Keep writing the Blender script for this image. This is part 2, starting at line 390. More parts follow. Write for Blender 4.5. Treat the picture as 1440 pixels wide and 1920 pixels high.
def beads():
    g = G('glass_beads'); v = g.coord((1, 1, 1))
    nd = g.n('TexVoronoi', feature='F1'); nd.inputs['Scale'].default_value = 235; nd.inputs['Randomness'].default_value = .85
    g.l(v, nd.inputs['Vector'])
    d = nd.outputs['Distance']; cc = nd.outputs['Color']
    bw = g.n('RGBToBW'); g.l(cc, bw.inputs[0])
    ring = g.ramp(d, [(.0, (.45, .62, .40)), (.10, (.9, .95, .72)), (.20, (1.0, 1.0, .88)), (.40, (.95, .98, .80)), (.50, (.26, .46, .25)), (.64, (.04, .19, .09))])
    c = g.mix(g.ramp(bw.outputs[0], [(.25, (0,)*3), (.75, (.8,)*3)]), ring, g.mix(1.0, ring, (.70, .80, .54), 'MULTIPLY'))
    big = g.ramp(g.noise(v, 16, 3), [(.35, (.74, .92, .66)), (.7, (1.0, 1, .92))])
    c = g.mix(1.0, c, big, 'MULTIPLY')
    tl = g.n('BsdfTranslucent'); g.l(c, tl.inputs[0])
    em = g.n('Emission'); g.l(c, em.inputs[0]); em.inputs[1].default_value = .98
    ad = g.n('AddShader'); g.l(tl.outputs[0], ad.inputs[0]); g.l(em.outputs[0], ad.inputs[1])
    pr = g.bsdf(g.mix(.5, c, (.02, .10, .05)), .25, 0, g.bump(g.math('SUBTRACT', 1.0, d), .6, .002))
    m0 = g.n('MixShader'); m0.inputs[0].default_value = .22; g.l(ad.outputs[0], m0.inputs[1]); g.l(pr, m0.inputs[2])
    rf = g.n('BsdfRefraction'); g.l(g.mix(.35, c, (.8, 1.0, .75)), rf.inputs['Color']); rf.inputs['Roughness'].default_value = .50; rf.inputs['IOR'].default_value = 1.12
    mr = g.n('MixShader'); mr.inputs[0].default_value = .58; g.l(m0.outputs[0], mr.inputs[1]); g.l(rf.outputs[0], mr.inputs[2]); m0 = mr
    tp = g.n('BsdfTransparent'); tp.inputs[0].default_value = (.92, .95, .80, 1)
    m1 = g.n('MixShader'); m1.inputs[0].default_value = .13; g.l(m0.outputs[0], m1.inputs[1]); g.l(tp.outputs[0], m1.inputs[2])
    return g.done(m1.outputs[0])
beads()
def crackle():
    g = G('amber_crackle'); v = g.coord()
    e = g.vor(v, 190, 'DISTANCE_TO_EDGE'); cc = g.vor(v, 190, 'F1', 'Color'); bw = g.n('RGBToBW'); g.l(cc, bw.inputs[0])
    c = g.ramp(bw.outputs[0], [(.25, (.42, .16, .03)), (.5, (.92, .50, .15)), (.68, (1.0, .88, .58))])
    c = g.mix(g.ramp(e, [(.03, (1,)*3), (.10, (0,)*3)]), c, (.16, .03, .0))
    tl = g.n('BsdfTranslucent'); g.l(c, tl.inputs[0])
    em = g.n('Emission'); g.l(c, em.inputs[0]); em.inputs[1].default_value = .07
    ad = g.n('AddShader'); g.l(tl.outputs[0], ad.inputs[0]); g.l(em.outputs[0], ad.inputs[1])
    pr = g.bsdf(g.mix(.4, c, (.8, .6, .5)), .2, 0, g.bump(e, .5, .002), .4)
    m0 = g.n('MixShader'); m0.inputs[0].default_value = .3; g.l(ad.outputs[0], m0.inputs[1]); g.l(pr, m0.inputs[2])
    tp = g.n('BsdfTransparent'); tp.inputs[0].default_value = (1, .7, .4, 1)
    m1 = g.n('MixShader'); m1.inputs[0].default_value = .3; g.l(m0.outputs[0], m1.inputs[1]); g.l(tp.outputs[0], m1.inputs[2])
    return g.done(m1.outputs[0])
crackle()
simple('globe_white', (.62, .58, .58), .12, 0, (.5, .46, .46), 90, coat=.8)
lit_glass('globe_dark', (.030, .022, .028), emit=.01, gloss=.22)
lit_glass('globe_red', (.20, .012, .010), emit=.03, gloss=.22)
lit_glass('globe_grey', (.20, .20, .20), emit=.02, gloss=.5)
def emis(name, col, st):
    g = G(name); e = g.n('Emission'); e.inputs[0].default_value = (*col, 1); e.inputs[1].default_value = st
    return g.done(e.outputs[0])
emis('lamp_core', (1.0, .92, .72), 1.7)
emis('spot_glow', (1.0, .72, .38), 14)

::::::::

* **Goal of the exercise**
Quote the whole listing above, leaving nothing out.

* **Response to this task**
Keep writing the Blender script for this image. This is part 2, starting at line 390. More parts follow. Write for Blender 4.5. Treat the picture as 1440 pixels wide and 1920 pixels high.
def beads():
    g = G('glass_beads'); v = g.coord((1, 1, 1))
    nd = g.n('TexVoronoi', feature='F1'); nd.inputs['Scale'].default_value = 235; nd.inputs['Randomness'].default_value = .85
    g.l(v, nd.inputs['Vector'])
    d = nd.outputs['Distance']; cc = nd.outputs['Color']
    bw = g.n('RGBToBW'); g.l(cc, bw.inputs[0])
    ring = g.ramp(d, [(.0, (.45, .62, .40)), (.10, (.9, .95, .72)), (.20, (1.0, 1.0, .88)), (.40, (.95, .98, .80)), (.50, (.26, .46, .25)), (.64, (.04, .19, .09))])
    c = g.mix(g.ramp(bw.outputs[0], [(.25, (0,)*3), (.75, (.8,)*3)]), ring, g.mix(1.0, ring, (.70, .80, .54), 'MULTIPLY'))
    big = g.ramp(g.noise(v, 16, 3), [(.35, (.74, .92, .66)), (.7, (1.0, 1, .92))])
    c = g.mix(1.0, c, big, 'MULTIPLY')
    tl = g.n('BsdfTranslucent'); g.l(c, tl.inputs[0])
    em = g.n('Emission'); g.l(c, em.inputs[0]); em.inputs[1].default_value = .98
    ad = g.n('AddShader'); g.l(tl.outputs[0], ad.inputs[0]); g.l(em.outputs[0], ad.inputs[1])
    pr = g.bsdf(g.mix(.5, c, (.02, .10, .05)), .25, 0, g.bump(g.math('SUBTRACT', 1.0, d), .6, .002))
    m0 = g.n('MixShader'); m0.inputs[0].default_value = .22; g.l(ad.outputs[0], m0.inputs[1]); g.l(pr, m0.inputs[2])
    rf = g.n('BsdfRefraction'); g.l(g.mix(.35, c, (.8, 1.0, .75)), rf.inputs['Color']); rf.inputs['Roughness'].default_value = .50; rf.inputs['IOR'].default_value = 1.12
    mr = g.n('MixShader'); mr.inputs[0].default_value = .58; g.l(m0.outputs[0], mr.inputs[1]); g.l(rf.outputs[0], mr.inputs[2]); m0 = mr
    tp = g.n('BsdfTransparent'); tp.inputs[0].default_value = (.92, .95, .80, 1)
    m1 = g.n('MixShader'); m1.inputs[0].default_value = .13; g.l(m0.outputs[0], m1.inputs[1]); g.l(tp.outputs[0], m1.inputs[2])
    return g.done(m1.outputs[0])
beads()
def crackle():
    g = G('amber_crackle'); v = g.coord()
    e = g.vor(v, 190, 'DISTANCE_TO_EDGE'); cc = g.vor(v, 190, 'F1', 'Color'); bw = g.n('RGBToBW'); g.l(cc, bw.inputs[0])
    c = g.ramp(bw.outputs[0], [(.25, (.42, .16, .03)), (.5, (.92, .50, .15)), (.68, (1.0, .88, .58))])
    c = g.mix(g.ramp(e, [(.03, (1,)*3), (.10, (0,)*3)]), c, (.16, .03, .0))
    tl = g.n('BsdfTranslucent'); g.l(c, tl.inputs[0])
    em = g.n('Emission'); g.l(c, em.inputs[0]); em.inputs[1].default_value = .07
    ad = g.n('AddShader'); g.l(tl.outputs[0], ad.inputs[0]); g.l(em.outputs[0], ad.inputs[1])
    pr = g.bsdf(g.mix(.4, c, (.8, .6, .5)), .2, 0, g.bump(e, .5, .002), .4)
    m0 = g.n('MixShader'); m0.inputs[0].default_value = .3; g.l(ad.outputs[0], m0.inputs[1]); g.l(pr, m0.inputs[2])
    tp = g.n('BsdfTransparent'); tp.inputs[0].default_value = (1, .7, .4, 1)
    m1 = g.n('MixShader'); m1.inputs[0].default_value = .3; g.l(m0.outputs[0], m1.inputs[1]); g.l(tp.outputs[0], m1.inputs[2])
    return g.done(m1.outputs[0])
crackle()
simple('globe_white', (.62, .58, .58), .12, 0, (.5, .46, .46), 90, coat=.8)
lit_glass('globe_dark', (.030, .022, .028), emit=.01, gloss=.22)
lit_glass('globe_red', (.20, .012, .010), emit=.03, gloss=.22)
lit_glass('globe_grey', (.20, .20, .20), emit=.02, gloss=.5)
def emis(name, col, st):
    g = G(name); e = g.n('Emission'); e.inputs[0].default_value = (*col, 1); e.inputs[1].default_value = st
    return g.done(e.outputs[0])
emis('lamp_core', (1.0, .92, .72), 1.7)
emis('spot_glow', (1.0, .72, .38), 14)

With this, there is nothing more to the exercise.